Tourists visit the Egyptian pharaohs’ grab for permanence amidst an ever-changing world. Even so, the stone is battered and worn, chipped away by time and the hand of avenging men.
There are more: Angkor Wat, a stone temple complex in Cambodia; the stone Mayan pyramid ruins in Mexico; Rome, and the palaces and temples now fallen to mere stones, but still visited by millions every year.
The largest stone monument of all is the Great Wall of China, thousands of years old, the only man-made structure visible from the moon.
What does this tell us? If we want any kind of permanence, we need to chisel our moments in stone.
1 John 5:13 tells us:
“I write these things to you who believe in the name of the Son of God that you may know that you have eternal life.”
God’s words are eternal. They stand against the winds of erosion and the will of man, embedded into the stone of his truth.
Romans 8:16 assures us:
“The Spirit himself bears witness with our spirit that we are children of God.”
It was by the Spirit that Belshazzar had his moment of despair written in stone. Daniel interpreted, and it came to pass.
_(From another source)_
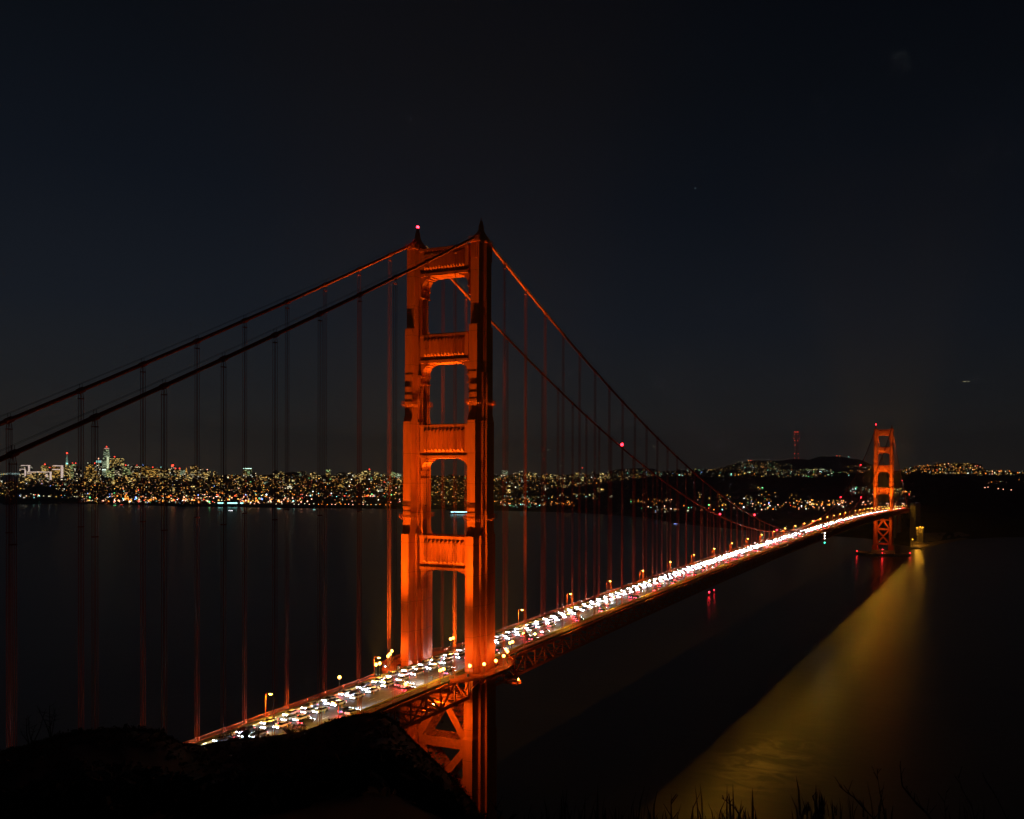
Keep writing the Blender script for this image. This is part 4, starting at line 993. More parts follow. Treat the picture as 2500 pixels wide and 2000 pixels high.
def tower_b(u0, u1, vt, D, mt_, label, kind='box', z0=None, rot=0, group=None, name='skyscraper', cat='skyscraper', topl=None, depth=None, parts=None):
    um = (u0+u1)/2; T_ = survey(um, vt, D); wd = (u1-u0)/FPX*D*.985
    z0 = z0 if z0 is not None else max(2, survey(um, 1172, D).z*.2)
    hgt = T_.z-z0; dp = depth or wd*.8
    face = math.atan2(-(CAM.x-T_.x), (CAM.y-T_.y))+math.pi+rot   # local -Y looks north-west over the bay
    root = empty(name, (T_.x, T_.y, z0), face); tag(root, label, cat, group)
    mb = MB()
    if kind == 'box':
        mb.box(-wd/2, wd/2, 0, dp, 0, hgt)
    elif kind == 'step':
        mb.box(-wd/2, wd/2, 0, dp, 0, hgt*.72); mb.box(-wd*.36, wd*.36, dp*.1, dp*.85, hgt*.72, hgt*.9); mb.box(-wd*.2, wd*.22, dp*.2, dp*.7, hgt*.9, hgt)
    elif kind == 'round':
        rings = []
        for k in range(9):
            t_ = k/8; r_ = wd/2*(1 if t_ < .55 else 1-.52*((t_-.55)/.45)**1.5)
            rings.append([(r_*.9*math.copysign(abs(math.cos(a))**.55, math.cos(a)), dp/2+r_*.9*math.copysign(abs(math.sin(a))**.55, math.sin(a)), hgt*t_) for a in [math.pi*2*i/20 for i in range(20)]])
        mb.loft(rings)
    elif kind == 'pyramid':
        mb.loft([[(s_*x*wd/2, dp/2+s_*y*wd/2, hgt*t_) for x, y in ((-1, -1), (1, -1), (1, 1), (-1, 1))] for t_, s_ in ((0, 1), (.72, .3))], cap1=True)
        for s_ in (-1, 1): mb.loft([[(s_*wd*.27+x, dp/2+y, hgt*t_) for x, y in ((-w2, -w2), (w2, -w2), (w2, w2), (-w2, w2))] for t_, w2 in ((.25, wd*.1), (.66, wd*.05))])
    mb.build('walls', mt_, root)
    if kind == 'pyramid':
        sp2 = MB(); sp2.loft([[(s_*x*wd/2, dp/2+s_*y*wd/2, hgt*t_) for x, y in ((-1, -1), (1, -1), (1, 1), (-1, 1))] for t_, s_ in ((.72, .3), (1, .03))]); sp2.build('spire', mat('lit_spire', (.4, .5, .45), .5, emit=(.45, .8, .6), es=.35), root)
        g = MB(); g.ball((0, dp/2-wd*.2, hgt*.73), 5, seg=8, rings=5); g.build('spire_lamp', GLW[5], root)
    if kind != 'pyramid' and not parts:
        pr = MB(); pr.box(-wd*.25, wd*.2, dp*.25, dp*.7, hgt+.1, hgt+min(9, hgt*.06)); pr.build('plant_room', HOUSE, root)
    if topl is not None:
        for k, (fx, mi, s_) in enumerate(topl):
            g = MB(); g.bar((fx*wd, dp*.3, hgt), (fx*wd, dp*.3, hgt+10), .8, .8); g.build('roof_mast', DARKM, root); g = MB(); g.ball((fx*wd, dp*.3, hgt+11), s_, seg=8, rings=5); g.build('roof_beacon', GLW[mi], root)
    return root, wd, hgt, dp
R_, RD_ = 7, 3.6
r_, wd, hg, dp = tower_b(53, 74, 1135.5, 8300, FD, 'office tower with thick white outline lights shaped like a hooked seven, leftmost', rot=.0)
def outline(root, segs, wd, hg):
    for x0, x1, z0, z1 in segs:
        mb = MB(); mb.box(x0*wd, x1*wd, -2.2, -.6, z0*hg, z1*hg); mb.build('outline_light', WLINE, root)
outline(r_, [(-.4, .33, .965, .995), (.16, .30, .2, .962), (-.48, -.02, .80, .83), (-.12, .0, .14, .798)], wd, hg)
r_, wd, hg, dp = tower_b(76, 116, 1151, 8200, FM, 'broad lower office block with a white outlined roof edge and two lit verticals', parts=1)
outline(r_, [(-.5, .5, .94, .985), (.42, .5, .05, .937), (.26, .34, .05, .85), (-.5, -.3, .84, .875)], wd, hg)
r_, wd, hg, dp = tower_b(131, 152, 1136, 8350, FO, 'office tower with white outlined top and right edge, left of the pointed spire', parts=1)
outline(r_, [(-.42, .42, .955, .995), (.22, .42, .25, .952), (-.46, .18, .79, .83)], wd, hg)
tower_b(103, 116, 1137, 8600, FY, 'yellow lit tower with a red roof light behind the outlined block', topl=[(0, 7, 6)])
tower_b(116, 131, 1145, 8500, FM, 'medium yellow lit office block between two outlined towers', topl=[(-.1, 7, 4)])
tower_b(155, 172, 1110, 8000, FY, 'slim pyramid skyscraper with a pale green spire and red tip', kind='pyramid', topl=[(0, 7, 6)])
tower_b(168, 182, 1134, 8500, FG, 'greenish lit tower with three red roof lights beside the pyramid', topl=[(-.45, 7, 4), (.1, 7, 4), (.48, 7, 4)])
tower_b(183, 197, 1141, 8100, FD, 'dark tower with few lit windows right of the greenish one')
tower_b(210, 231, 1134, 8300, FO, 'orange and yellow lit tower with a pale mast and red light', kind='step', topl=[(-.2, 2, 4), (.35, 7, 6)])
r_, wd, hg, dp = tower_b(234, 246, 1123, 8400, FD, 'dark slender tower with a bright cyan crown and red light', topl=[(0, 4, 6)], parts=1)
mb = MB(); mb.box(-wd*.42, wd*.42, -1, 0, hg*.9, hg*.98); mb.build('lit_crown', lum('cyan_crown_light', (.45, .95, .85), 1.1), r_)
r_, wd, hg, dp = tower_b(251.5, 269, 1094, 8600, FW, 'tallest tower on the skyline, pale and rounded with a tapering crown', kind='round', topl=[(0, 7, 5)], parts=1, depth=70)
mb = MB(); mb.box(-wd*.24, wd*.24, dp/2-wd*.24-.5, dp/2+wd*.24, hg*.985, hg*1.0); mb.build('crown_light', lum('pink_crown_light', (1, .45, .35), 1.6), r_)
mb = MB(); mb.box(-wd*.44, wd*.44, -6, -4, hg*.43, hg*.455); mb.build('light_band', lum('white_band_light', (.8, 1, .85), 2.6), r_)
mb = MB(); mb.box(.02*wd, wd*.22, -5, -3, hg*.48, hg*.78); mb.build('light_panel', lum('pale_panel_light', (.9, 1, .6), 1.3), r_)
tower_b(272, 298, 1119, 8500, FY, 'massive yellow lit tower right of the tallest one, red roof light', topl=[(-.15, 7, 6)], depth=110)
tower_b(263, 283, 1144, 8200, FG, 'low greenish lit block below the massive yellow tower')
tower_b(282, 296, 1139, 8100, FD, 'dark unlit slab below the massive yellow tower')
tower_b(296, 318, 1139, 8400, FG, 'stepped greenish lit tower with red and white roof lights', kind='step', topl=[(0, 7, 5), (.2, 2, 4)])
tower_b(319, 343, 1139, 8700, FD, 'faintly lit wide tower right of the stepped greenish tower', topl=[(.1, 7, 4)])
tower_b(325, 336, 1154, 8000, FO, 'small block with an orange lit side wall')
tower_b(348, 365, 1139, 8300, FO, 'golden lit tower with a blue roof light', topl=[(-.3, 6, 4)])
tower_b(365, 381, 1144, 8400, FO, 'dim orange lit block with a red roof light', topl=[(0, 7, 5)])
tower_b(385, 402, 1144, 8500, FM, 'block with a cyan roof light left of the red beacon tower', topl=[(0, 5, 4)])
tower_b(405, 418, 1145, 8200, FM, 'block with a bright yellow lit edge left of the red beacon tower')
tower_b(415, 428, 1140, 8000, FD, 'dark stepped hotel with the brightest red beacon on its roof', kind='step', topl=[(0, 7, 10)])
tower_b(427, 440, 1147, 8100, FM, 'squat block with two red roof lights', topl=[(-.3, 7, 5), (.3, 7, 5)])
tower_b(441, 450, 1148, 8100, FW, 'small pale lit block left of the orange spire')
r_ = survey(455, 1158, 8000); t_ = survey(455, 1141, 8000)
mb = MB(); hh = t_.z-r_.z+20; mb.loft([[(x*s_, y*s_, z) for x, y in ((-1, -1), (1, -1), (1, 1), (-1, 1))] for s_, z in ((9, 0), (7, 20), (1, hh))])
tag(mb.build('church_spire', lum('orange_lit_stone', (1, .42, .06), .9), None, loc=(r_.x, r_.y, r_.z-20)), 'thin orange floodlit spire on the skyline', 'spire')
tower_b(467, 482, 1138, 7800, FM, 'dark slab tower with a yellow lit left edge')
tower_b(484, 494, 1144, 7900, FD, 'brownish dim tower beside the yellow edged slab')
tower_b(496, 512, 1150, 7600, FY, 'low yellow lit apartment block right of the brown tower', topl=[(.1, 4, 4)])
r_, wd, hg, dp = tower_b(596, 612.5, 1143, 7000, FG, 'isolated green lit tower with a white glowing top edge', parts=1)
mb = MB(); mb.box(-wd*.5, wd*.5, -2, -.5, hg*.97, hg*.995); mb.build('lit_crown', lum('mint_crown_light', (.6, 1, .85), 4), r_)
tower_b(552, 588, 1160, 6800, FO, 'wide low orange lit apartment block left of the isolated green tower')
tower_b(668, 680, 1151, 6400, FD, 'dark brown apartment tower on the mid skyline'); tower_b(728, 746, 1153, 6600, FG, 'pale lit block right of the dark wooded knoll')
tower_b(796, 806, 1147, 6300, FG, 'narrow dark tower with two pale lit edges'); tower_b(820, 850, 1156, 6100, FD, 'wide dim block left of the small orange tower')
tower_b(853, 863, 1153, 6100, FO, 'small orange lit tower on the skyline left of the red lit tower'); tower_b(884, 903, 1150, 6000, FY, 'lit tower with a red stripe near the bridge tower', topl=[(.4, 7, 4)])
tower_b(916, 934, 1157, 6000, FM, 'low lit block left of the greenish round tower'); tower_b(952, 966, 1152, 5900, FG, 'greenish lit tower just left of the bridge tower')
# the medical campus below the peaks
for i, (a, b_, vt, mt_, lb) in enumerate(((1961, 1976, 1145, FG, 'leftmost yellow green hospital block under the mast hill'), (1976, 1985, 1146, FG, 'narrow hospital block with a lit stair shaft'), (1985, 1997, 1143, FY, 'hospital block with warm rooftop lights'), (1997, 2015, 1145, FW, 'hospital block with long pale window bands'), (2012, 2026, 1150, FO, 'rightmost amber hospital block'), (1990, 2012, 1156, FG, 'low front hospital block with mixed window lights'), (1936, 1945, 1153, FM, 'small lit block left of the hospital group'))):
    tower_b(a, b_, vt, 7000, mt_, lb, name='hospital_block', cat='hospital block', z0=survey(1985, 1166, 7000).z)
# individually standing apartment blocks on the slopes
AP = [('apartment block with scattered warm windows on the city slope', FM), ('dim apartment block on the city slope', FD), ('pale lit block on the city slope', FW), ('golden lit block on the city slope', FO), ('yellow lit block on the city slope', FY)]
cnt = 0
L_FILL = lights('POINT', 'slope_fill_light', 5000, (1, .42, .14), 1)  # added lamps above the blocks, giving the city slopes a warm glow
for _ in range(600):
    if cnt >= 150: break
    u = random.uniform(-30, 1000) if random.random() < .8 else random.uniform(1210, 1500)
    v = 1162+abs(random.gauss(0, 1))*16
    if v > 1210 or sk_city(u, v): continue
    P = hit(u, v)
    if P is None: continue
    k = pick([40, 40, 4, 6, 10]); wd = random.uniform(14, 34); hg = random.uniform(14, 42); a = random.choice((-.27, 1.3))
    mb = MB(); mb.box(-wd/2, wd/2, -wd*.35, wd*.35, -4, hg); mb.box(-wd*.2, wd*.15, -wd*.2, wd*.2, hg+.01, hg+4)
    spots = [(0, 'the far left edge'), (64, 'the hooked tower'), (96, 'the broad block'), (141, 'the square tower'), (163, 'the pyramid skyscraper'), (190, 'the dark tower'), (220, 'the stepped orange tower'), (258, 'the tallest tower'), (285, 'the massive yellow tower'), (307, 'the greenish stepped tower'), (356, 'the golden tower'), (420, 'the red beacon hotel'), (455, 'the orange spire'), (475, 'the yellow edged slab'), (570, 'the cyan ferry'), (604, 'the isolated green tower'), (712, 'the dark wooded knoll'), (801, 'the narrow pale tower'), (858, 'the small orange tower'), (893, 'the red striped tower'), (959, 'the greenish tower'), (1280, 'the near tower gap'), (1420, 'the city side cable beacon')]
    su, sn = min(spots, key=lambda q_: abs(q_[0]-u))
    lb = ['warm windowed', 'dim', 'pale lit', 'golden lit', 'yellow lit'][k]+' block '+('high' if v < 1172 else 'midway' if v < 1188 else 'low')+' on slope, '+('just left of' if u < su-6 else 'just right of' if u > su+6 else 'straight below')+' '+sn
    tag(mb.build('apartment_block', AP[k][1], None, loc=(P.x, P.y, P.z)), lb, 'apartment block', 'apartment blocks on the slopes across the bay'); bb_ = COL.objects[-1]; bb_.rotation_euler = (0, 0, a)
    if cnt % 3 == 0: put_light(L_FILL, (0, 0, hg+22), bb_)
    cnt += 1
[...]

When the Spirit writes our future on the stone walls of eternity, we can trust in the truth written by his hand.
1 John 3:19-23 lays our proof on the table for the world to see:
“By this we shall know that we are of the truth and reassure our heart before him; for whenever our heart condemns us, God is greater than our heart, and he knows everything. Beloved, if our heart does not condemn us, we have confidence before God; and whatever we ask we receive from him, because we keep his commandments and do what pleases him. And this is his commandment, that we believe in the name of his Son Jesus Christ and love one another, just as he has commanded us.”
When we believe in Christ, we are tracing our salvation into eternity’s stone. When we keep God’s commandments, our salvation becomes more deeply etched, and when we love one another, we become a Rushmore, on display for God, as he proudly holds us up for all the world to see.
If we want our lives to really mean something, for all the moments we’ve experienced to be written down forever, let’s turn to God. He writes the story of his Chosen on the walls of eternity, and there it will remain forever, to remind those who follow of our love for him.
When we show love to our fellow man, our love for God is never forgotten.